→ Task to carry out
Retype each line of the listing below, from the first through the one holding "text_obj('lettering', '620 504", with no other lines.

▼

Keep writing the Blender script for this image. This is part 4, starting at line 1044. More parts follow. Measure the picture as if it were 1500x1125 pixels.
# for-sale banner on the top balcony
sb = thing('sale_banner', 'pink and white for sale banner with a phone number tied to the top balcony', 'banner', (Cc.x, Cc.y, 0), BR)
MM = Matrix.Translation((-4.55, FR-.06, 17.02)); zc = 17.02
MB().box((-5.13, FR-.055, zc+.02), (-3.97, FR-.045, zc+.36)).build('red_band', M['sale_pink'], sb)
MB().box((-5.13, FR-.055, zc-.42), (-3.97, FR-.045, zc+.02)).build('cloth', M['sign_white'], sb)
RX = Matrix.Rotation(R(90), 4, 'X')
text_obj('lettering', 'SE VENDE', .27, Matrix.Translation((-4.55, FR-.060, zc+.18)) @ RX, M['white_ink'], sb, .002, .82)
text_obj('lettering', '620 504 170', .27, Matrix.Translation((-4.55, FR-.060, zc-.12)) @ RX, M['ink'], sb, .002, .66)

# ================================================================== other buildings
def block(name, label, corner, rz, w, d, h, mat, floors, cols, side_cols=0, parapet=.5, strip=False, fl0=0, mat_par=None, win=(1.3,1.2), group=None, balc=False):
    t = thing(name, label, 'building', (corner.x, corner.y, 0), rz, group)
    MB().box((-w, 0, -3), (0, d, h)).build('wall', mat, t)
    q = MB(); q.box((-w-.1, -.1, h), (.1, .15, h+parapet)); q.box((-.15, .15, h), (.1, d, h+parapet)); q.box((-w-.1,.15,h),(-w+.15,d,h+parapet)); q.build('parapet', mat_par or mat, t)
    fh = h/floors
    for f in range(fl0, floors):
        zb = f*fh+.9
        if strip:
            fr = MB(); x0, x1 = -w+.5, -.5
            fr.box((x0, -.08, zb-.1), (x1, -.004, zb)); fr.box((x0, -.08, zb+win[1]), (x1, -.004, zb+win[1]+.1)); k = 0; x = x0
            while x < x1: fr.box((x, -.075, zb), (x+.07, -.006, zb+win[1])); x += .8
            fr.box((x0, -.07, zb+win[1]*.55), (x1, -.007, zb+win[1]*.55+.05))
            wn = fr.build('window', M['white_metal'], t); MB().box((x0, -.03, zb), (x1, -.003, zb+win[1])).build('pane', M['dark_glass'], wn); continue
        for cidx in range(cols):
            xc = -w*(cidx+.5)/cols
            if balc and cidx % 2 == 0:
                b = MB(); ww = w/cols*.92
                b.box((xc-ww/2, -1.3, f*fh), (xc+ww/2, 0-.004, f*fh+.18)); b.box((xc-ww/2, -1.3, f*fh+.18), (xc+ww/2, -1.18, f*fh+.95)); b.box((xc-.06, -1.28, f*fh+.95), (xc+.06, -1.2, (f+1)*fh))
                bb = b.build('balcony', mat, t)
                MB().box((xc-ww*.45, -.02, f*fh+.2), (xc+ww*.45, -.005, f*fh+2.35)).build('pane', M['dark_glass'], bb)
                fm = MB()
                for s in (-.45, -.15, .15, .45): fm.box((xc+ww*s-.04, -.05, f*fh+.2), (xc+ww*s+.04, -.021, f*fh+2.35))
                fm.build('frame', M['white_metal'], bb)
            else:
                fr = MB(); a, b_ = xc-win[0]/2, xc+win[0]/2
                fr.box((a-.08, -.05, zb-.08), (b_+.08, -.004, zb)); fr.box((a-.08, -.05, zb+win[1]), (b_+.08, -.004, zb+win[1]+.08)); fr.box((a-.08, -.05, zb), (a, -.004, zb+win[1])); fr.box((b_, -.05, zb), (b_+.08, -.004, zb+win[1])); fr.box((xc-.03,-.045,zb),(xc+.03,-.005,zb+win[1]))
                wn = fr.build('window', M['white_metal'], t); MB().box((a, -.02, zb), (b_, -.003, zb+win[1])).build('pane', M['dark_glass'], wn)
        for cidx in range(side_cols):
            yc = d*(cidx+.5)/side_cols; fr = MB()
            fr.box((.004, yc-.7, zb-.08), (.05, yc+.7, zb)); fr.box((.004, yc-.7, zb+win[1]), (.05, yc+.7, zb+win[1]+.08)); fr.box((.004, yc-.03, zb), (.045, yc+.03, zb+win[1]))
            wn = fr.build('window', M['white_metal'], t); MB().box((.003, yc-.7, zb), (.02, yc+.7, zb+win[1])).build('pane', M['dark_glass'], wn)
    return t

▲

→ Final answer
Keep writing the Blender script for this image. This is part 4, starting at line 1044. More parts follow. Measure the picture as if it were 1500x1125 pixels.
# for-sale banner on the top balcony
sb = thing('sale_banner', 'pink and white for sale banner with a phone number tied to the top balcony', 'banner', (Cc.x, Cc.y, 0), BR)
MM = Matrix.Translation((-4.55, FR-.06, 17.02)); zc = 17.02
MB().box((-5.13, FR-.055, zc+.02), (-3.97, FR-.045, zc+.36)).build('red_band', M['sale_pink'], sb)
MB().box((-5.13, FR-.055, zc-.42), (-3.97, FR-.045, zc+.02)).build('cloth', M['sign_white'], sb)
RX = Matrix.Rotation(R(90), 4, 'X')
text_obj('lettering', 'SE VENDE', .27, Matrix.Translation((-4.55, FR-.060, zc+.18)) @ RX, M['white_ink'], sb, .002, .82)
text_obj('lettering', '620 504 170', .27, Matrix.Translation((-4.55, FR-.060, zc-.12)) @ RX, M['ink'], sb, .002, .66)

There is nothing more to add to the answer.